__WHAT THE TASK REQUIRES__: Make an exact copy of all the material below, apart from the pictures.

__RAW DATA__:
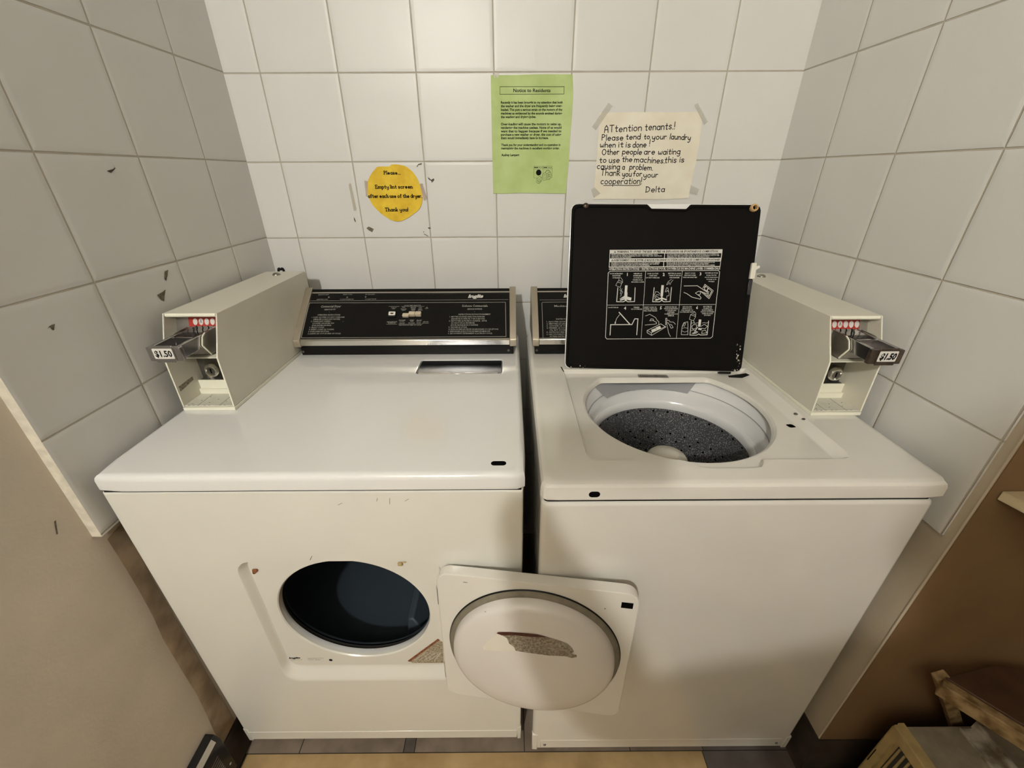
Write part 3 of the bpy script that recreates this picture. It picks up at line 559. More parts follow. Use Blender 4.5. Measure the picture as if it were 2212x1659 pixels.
CON_BTN=[[(-0.3046, 0.0884), (-0.2859, 0.0766)], [(-0.2655, 0.0844), (-0.2475, 0.072)], [(-0.2475, 0.088), (-0.23, 0.075)], [(-0.2296, 0.0879), (-0.2128, 0.0749)]]
WCON_TEXT=[('Machine à laver Commerciale', 0.164, 0.1052, 0.2998, 0.1047, 0.0064), ('INSTRUCTIONS DE FONCTIONNEMENT', 0.1667, 0.062, 0.288, 0.0621, 0.004), ('1. AJOUTER LE DETERGENT.', 0.1396, 0.0532, 0.2234, 0.0531, 0.004), ('2. METTRE LE LINGE SANS SURCHARGER.', 0.1394, 0.0463, 0.264, 0.046, 0.004), ('3. CHOISIR LE CYCLE.', 0.1391, 0.0394, 0.2074, 0.0395, 0.004), ('4. FERMER LE COUVERCLE. LA MACHINE', 0.1388, 0.0326, 0.2591, 0.0323, 0.0039), ("S'IL EST OUVERT, ELLE ARRETE.", 0.147, 0.0257, 0.2474, 0.0257, 0.0039), ('5. INTRODUIRE LES PIECES.', 0.1382, 0.019, 0.2246, 0.0191, 0.0039), ("6. LES VOYANTS S'ETEIGNENT.", 0.1379, 0.0122, 0.2315, 0.0123, 0.0039), ('AUTRES INSTRUCTIONS AU COUVERCLE.', 0.1461, 0.0055, 0.2568, 0.0055, 0.0038)]
WCON_LINES=[(0.0011, [(0.2168, 0.122), (0.1313, 0.1216), (0.1289, 0.1188), (0.1276, 0.0027), (0.1297, 0.0009), (0.2085, 0.0004)]), (0.0008, [(0.1228, 0.1296), (0.2173, 0.1295)])]
WCON_LOGO=(0.1923, 0.1381, 0.2334, 0.1383, 0.0105)
DRY_MARK={'logo': [(-0.4887, 0.3919), (-0.4621, 0.3924)], 'txt': [(-0.4452, 0.3913), (-0.4078, 0.3917)], 'emb': (-0.3918, 0.3849), 'warn': [(-0.2065, 0.3782), (-0.1295, 0.4616), (-0.1203, 0.4524), (-0.1256, 0.3705), (-0.1996, 0.3705)], 'warnbar': [(-0.2068, 0.3796), (-0.1307, 0.4616), (-0.1261, 0.4574), (-0.2027, 0.3706)], 'latch': (-0.4793, 0.6992), 'clip': (-0.1837, 0.717)}
DOOR_LABEL={'paper': [(0.0938, 0.1479), (0.1059, 0.127), (0.1215, 0.1037), (0.1478, 0.1034), (0.1786, 0.1053), (0.1792, 0.1383), (0.1584, 0.1432), (0.1268, 0.1503), (0.0968, 0.1547)], 'bar': [(0.1215, 0.1018), (0.1246, 0.0977), (0.1478, 0.0929), (0.1732, 0.0902), (0.1984, 0.0893), (0.2177, 0.0933), (0.2087, 0.0953), (0.1845, 0.098), (0.158, 0.0991), (0.1313, 0.1049)], 'grime': [(0.1318, 0.1048), (0.158, 0.0996), (0.1845, 0.0983), (0.2177, 0.094), (0.239, 0.0999), (0.2544, 0.1062), (0.2629, 0.1154), (0.2676, 0.1255), (0.2639, 0.131), (0.2732, 0.1339), (0.2736, 0.1402), (0.2647, 0.1436), (0.2513, 0.1399), (0.2207, 0.1429), (0.1845, 0.1421), (0.1584, 0.1416), (0.1552, 0.1318), (0.1458, 0.1241), (0.1416, 0.1108)]}
LEFT_PATCH=[(-0.7549, 0.8088), (-0.7549, 0.7338), (-0.7561, 0.6675), (-0.7596, 0.5918), (-0.7667, 0.5241), (-0.7687, 0.4332), (-0.7705, 0.3129), (-0.7764, 0.2314), (-0.784, 0.1523), (-0.7838, 0.0991), (-0.7304, 0.1015), (-0.7291, 0.4074), (-0.7239, 0.6601), (-0.7212, 0.8149)]

# ------------------------------------------------------------------ room shell
CZ = 2.6
b = MB()  # bright metal strip standing in for the highlight along the register's top
b.box(-0.72, 0.80, 0.0, 0.10, 0, CZ)
for k, mk in enumerate(WALL_MARKS):
    b.poly([(x, -0.0008, z) for x, z in mk], 2 if k == 0 else 1)
struct(b.build('wall_back', [M['tile_back'], M['stain'], M['stain_light']], smooth=None))

b = MB()   # left wall: painted plaster behind, glazed tile slab standing 17 mm proud of it
b.box(-0.85, -0.711, -3.2, 0.10, 0, CZ, 0)
b.add([(-0.711, -0.772, 0.834), (-0.711, -0.772, CZ), (XL, -0.772, CZ), (XL, -0.772, 0.834)], [[0, 1, 2, 3]], 1)
b.add([(XL, -0.772, 0.834), (XL, -0.772, CZ), (XL, 0, CZ), (XL, 0, 0.834)], [[0, 1, 2, 3]], 2)
b.add([(XL, -0.772, 0.834), (XL, 0, 0.834), (-0.711, 0, 0.834), (-0.711, -0.772, 0.834)], [[0, 1, 2, 3]], 1)
b.add([(-0.7106, y, z) for y, z in LEFT_PATCH], [list(range(len(LEFT_PATCH)))], 3)
for mk in LEFT_MARKS:
    b.add([(XL + 0.0006, y, z) for y, z in mk], [list(range(len(mk)))], 4)
b.add([(-0.7104, -0.802, 0.905), (-0.7104, -0.805, 0.905), (-0.7104, -0.812, 0.883), (-0.7104, -0.810, 0.883)], [[0, 1, 2, 3]], 4)
b.add([(-0.7104, -0.86, 0.19), (-0.7104, -0.868, 0.19), (-0.7104, -0.885, 0.165), (-0.7104, -0.875, 0.165)], [[0, 1, 2, 3]], 4)
struct(b.build('wall_left', [M['paint_left'], M['tile_edge'], M['tile_left'], M['paint_bare'], M['stain']], smooth=None))

b = MB()   # right wall: tiled slab on painted plaster, outside corner at its near end
b.box(0.8008, 0.90, -0.8005, 0.10, 0, CZ, 0)
b.box(XR, 0.8006, -0.7845, 0.0, 0.8366, CZ, 1)
b.tube([(0.8000, -0.8000, 0.156), (0.8000, -0.8000, CZ)], 0.0020, 8, 0, 1)
struct(b.build('wall_right', [M['paint_right'], M['tile_right'], M['tile_edge']], smooth=None))
b = MB()  # bright metal strip standing in for the highlight along the register's top
b.box(0.8035, 1.9, -0.8020, -0.70, 0, CZ)
struct(b.build('wall_side', M['paint_brown'], smooth=None))
b = MB()  # bright metal strip standing in for the highlight along the register's top
b.box(1.9, 2.0, -3.2, -0.70, 0, CZ)
struct(b.build('wall_far', M['paint_brown'], smooth=None))
b = MB()  # bright metal strip standing in for the highlight along the register's top
b.box(-0.85, 2.0, -3.3, -3.2, 0, CZ)
struct(b.build('wall_front', M['plain'], smooth=None))
b = MB()  # bright metal strip standing in for the highlight along the register's top
b.box(-0.85, 2.0, -3.3, 0.10, CZ, CZ + 0.1)
struct(b.build('ceiling', M['ceiling'], smooth=None))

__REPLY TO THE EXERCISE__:
Write part 3 of the bpy script that recreates this picture. It picks up at line 559. More parts follow. Use Blender 4.5. Measure the picture as if it were 2212x1659 pixels.
CON_BTN=[[(-0.3046, 0.0884), (-0.2859, 0.0766)], [(-0.2655, 0.0844), (-0.2475, 0.072)], [(-0.2475, 0.088), (-0.23, 0.075)], [(-0.2296, 0.0879), (-0.2128, 0.0749)]]
WCON_TEXT=[('Machine à laver Commerciale', 0.164, 0.1052, 0.2998, 0.1047, 0.0064), ('INSTRUCTIONS DE FONCTIONNEMENT', 0.1667, 0.062, 0.288, 0.0621, 0.004), ('1. AJOUTER LE DETERGENT.', 0.1396, 0.0532, 0.2234, 0.0531, 0.004), ('2. METTRE LE LINGE SANS SURCHARGER.', 0.1394, 0.0463, 0.264, 0.046, 0.004), ('3. CHOISIR LE CYCLE.', 0.1391, 0.0394, 0.2074, 0.0395, 0.004), ('4. FERMER LE COUVERCLE. LA MACHINE', 0.1388, 0.0326, 0.2591, 0.0323, 0.0039), ("S'IL EST OUVERT, ELLE ARRETE.", 0.147, 0.0257, 0.2474, 0.0257, 0.0039), ('5. INTRODUIRE LES PIECES.', 0.1382, 0.019, 0.2246, 0.0191, 0.0039), ("6. LES VOYANTS S'ETEIGNENT.", 0.1379, 0.0122, 0.2315, 0.0123, 0.0039), ('AUTRES INSTRUCTIONS AU COUVERCLE.', 0.1461, 0.0055, 0.2568, 0.0055, 0.0038)]
WCON_LINES=[(0.0011, [(0.2168, 0.122), (0.1313, 0.1216), (0.1289, 0.1188), (0.1276, 0.0027), (0.1297, 0.0009), (0.2085, 0.0004)]), (0.0008, [(0.1228, 0.1296), (0.2173, 0.1295)])]
WCON_LOGO=(0.1923, 0.1381, 0.2334, 0.1383, 0.0105)
DRY_MARK={'logo': [(-0.4887, 0.3919), (-0.4621, 0.3924)], 'txt': [(-0.4452, 0.3913), (-0.4078, 0.3917)], 'emb': (-0.3918, 0.3849), 'warn': [(-0.2065, 0.3782), (-0.1295, 0.4616), (-0.1203, 0.4524), (-0.1256, 0.3705), (-0.1996, 0.3705)], 'warnbar': [(-0.2068, 0.3796), (-0.1307, 0.4616), (-0.1261, 0.4574), (-0.2027, 0.3706)], 'latch': (-0.4793, 0.6992), 'clip': (-0.1837, 0.717)}
DOOR_LABEL={'paper': [(0.0938, 0.1479), (0.1059, 0.127), (0.1215, 0.1037), (0.1478, 0.1034), (0.1786, 0.1053), (0.1792, 0.1383), (0.1584, 0.1432), (0.1268, 0.1503), (0.0968, 0.1547)], 'bar': [(0.1215, 0.1018), (0.1246, 0.0977), (0.1478, 0.0929), (0.1732, 0.0902), (0.1984, 0.0893), (0.2177, 0.0933), (0.2087, 0.0953), (0.1845, 0.098), (0.158, 0.0991), (0.1313, 0.1049)], 'grime': [(0.1318, 0.1048), (0.158, 0.0996), (0.1845, 0.0983), (0.2177, 0.094), (0.239, 0.0999), (0.2544, 0.1062), (0.2629, 0.1154), (0.2676, 0.1255), (0.2639, 0.131), (0.2732, 0.1339), (0.2736, 0.1402), (0.2647, 0.1436), (0.2513, 0.1399), (0.2207, 0.1429), (0.1845, 0.1421), (0.1584, 0.1416), (0.1552, 0.1318), (0.1458, 0.1241), (0.1416, 0.1108)]}
LEFT_PATCH=[(-0.7549, 0.8088), (-0.7549, 0.7338), (-0.7561, 0.6675), (-0.7596, 0.5918), (-0.7667, 0.5241), (-0.7687, 0.4332), (-0.7705, 0.3129), (-0.7764, 0.2314), (-0.784, 0.1523), (-0.7838, 0.0991), (-0.7304, 0.1015), (-0.7291, 0.4074), (-0.7239, 0.6601), (-0.7212, 0.8149)]

# ------------------------------------------------------------------ room shell
CZ = 2.6
b = MB()  # bright metal strip standing in for the highlight along the register's top
b.box(-0.72, 0.80, 0.0, 0.10, 0, CZ)
for k, mk in enumerate(WALL_MARKS):
    b.poly([(x, -0.0008, z) for x, z in mk], 2 if k == 0 else 1)
struct(b.build('wall_back', [M['tile_back'], M['stain'], M['stain_light']], smooth=None))

b = MB()   # left wall: painted plaster behind, glazed tile slab standing 17 mm proud of it
b.box(-0.85, -0.711, -3.2, 0.10, 0, CZ, 0)
b.add([(-0.711, -0.772, 0.834), (-0.711, -0.772, CZ), (XL, -0.772, CZ), (XL, -0.772, 0.834)], [[0, 1, 2, 3]], 1)
b.add([(XL, -0.772, 0.834), (XL, -0.772, CZ), (XL, 0, CZ), (XL, 0, 0.834)], [[0, 1, 2, 3]], 2)
b.add([(XL, -0.772, 0.834), (XL, 0, 0.834), (-0.711, 0, 0.834), (-0.711, -0.772, 0.834)], [[0, 1, 2, 3]], 1)
b.add([(-0.7106, y, z) for y, z in LEFT_PATCH], [list(range(len(LEFT_PATCH)))], 3)
for mk in LEFT_MARKS:
    b.add([(XL + 0.0006, y, z) for y, z in mk], [list(range(len(mk)))], 4)
b.add([(-0.7104, -0.802, 0.905), (-0.7104, -0.805, 0.905), (-0.7104, -0.812, 0.883), (-0.7104, -0.810, 0.883)], [[0, 1, 2, 3]], 4)
b.add([(-0.7104, -0.86, 0.19), (-0.7104, -0.868, 0.19), (-0.7104, -0.885, 0.165), (-0.7104, -0.875, 0.165)], [[0, 1, 2, 3]], 4)
struct(b.build('wall_left', [M['paint_left'], M['tile_edge'], M['tile_left'], M['paint_bare'], M['stain']], smooth=None))

b = MB()   # right wall: tiled slab on painted plaster, outside corner at its near end
b.box(0.8008, 0.90, -0.8005, 0.10, 0, CZ, 0)
b.box(XR, 0.8006, -0.7845, 0.0, 0.8366, CZ, 1)
b.tube([(0.8000, -0.8000, 0.156), (0.8000, -0.8000, CZ)], 0.0020, 8, 0, 1)
struct(b.build('wall_right', [M['paint_right'], M['tile_right'], M['tile_edge']], smooth=None))
b = MB()  # bright metal strip standing in for the highlight along the register's top
b.box(0.8035, 1.9, -0.8020, -0.70, 0, CZ)
struct(b.build('wall_side', M['paint_brown'], smooth=None))
b = MB()  # bright metal strip standing in for the highlight along the register's top
b.box(1.9, 2.0, -3.2, -0.70, 0, CZ)
struct(b.build('wall_far', M['paint_brown'], smooth=None))
b = MB()  # bright metal strip standing in for the highlight along the register's top
b.box(-0.85, 2.0, -3.3, -3.2, 0, CZ)
struct(b.build('wall_front', M['plain'], smooth=None))
b = MB()  # bright metal strip standing in for the highlight along the register's top
b.box(-0.85, 2.0, -3.3, 0.10, CZ, CZ + 0.1)
struct(b.build('ceiling', M['ceiling'], smooth=None))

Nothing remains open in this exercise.